海の青さが眼下に迫る。塩田より遥か昔の物語……。

細くくねった坂を歩いてゆく。右手には松永湾が広がっている。
ぎゅっと歴史がつまった密度の濃い空気が、軽々と意識を中世へと運んでくれる。江戸時代より前、この地の海は山際まで迫っていた。山の斜面の道を行き交う人々は、眼下に迫る海の青さと空の高さをその目にしたことだろう。
柳津の名の由来は、神武天皇が船をこの地の柳の木につなぎ上陸されたためと言う。ここを柳の里と称し、出雲族の支配を受けていた住民が多く住んだと語り伝えられている。
また弘法大師が柳津に立ち寄ったとき、風呂本川で水行をされ、一夜の宿を求めた。
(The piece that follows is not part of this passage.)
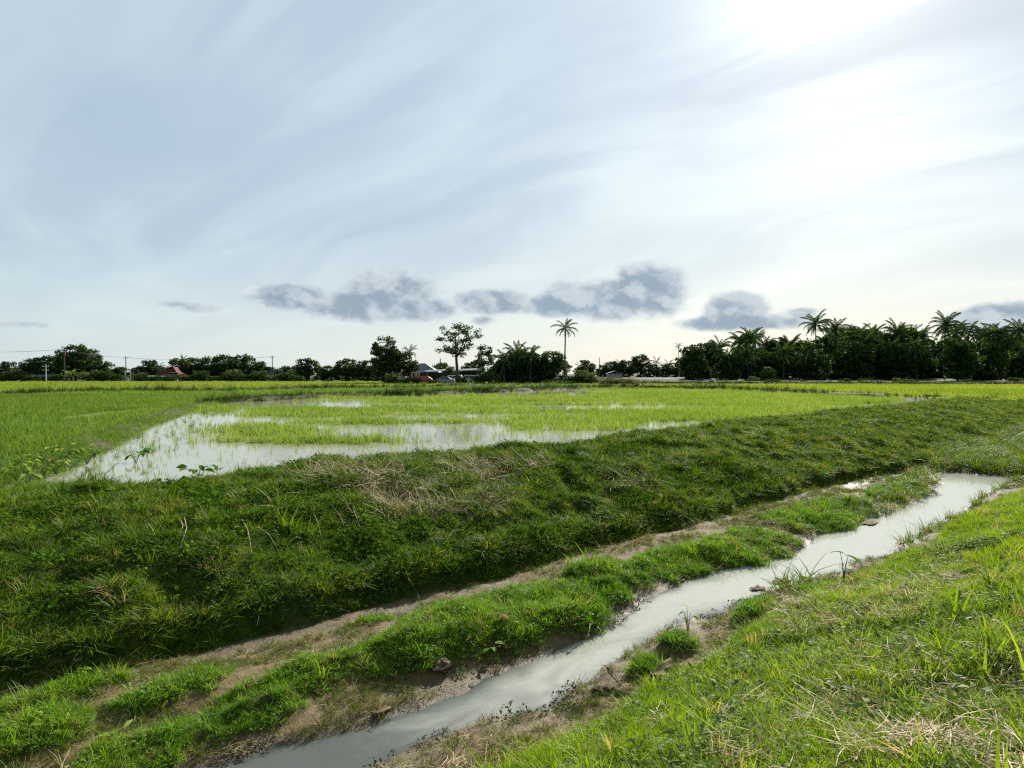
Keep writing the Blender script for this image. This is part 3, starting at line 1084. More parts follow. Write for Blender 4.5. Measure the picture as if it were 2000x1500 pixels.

その時、杖を突き水が湧き出し井戸となったという伝承も残る。
気の遠くなるような長い年月を刻みこんだ土地である。

風呂本薬師の前に延びる中世の往還。左手の道へ行くと観音寺へ通じる。その東方向へ「柳津御上陸之地」の碑がある。

風呂本薬師にある弘法大師ゆかりの井戸。

「柳津御上陸之地」の碑。神武天皇がここの柳の木に船をつなぎ上陸した。隣には六角形の岩井の井戸(市場井戸)がある。

観音寺境内にある天保2年(1825)の大師堂。

眼下には松永湾が遠望できる。中世の頃は建物が密集している地域まで海であった。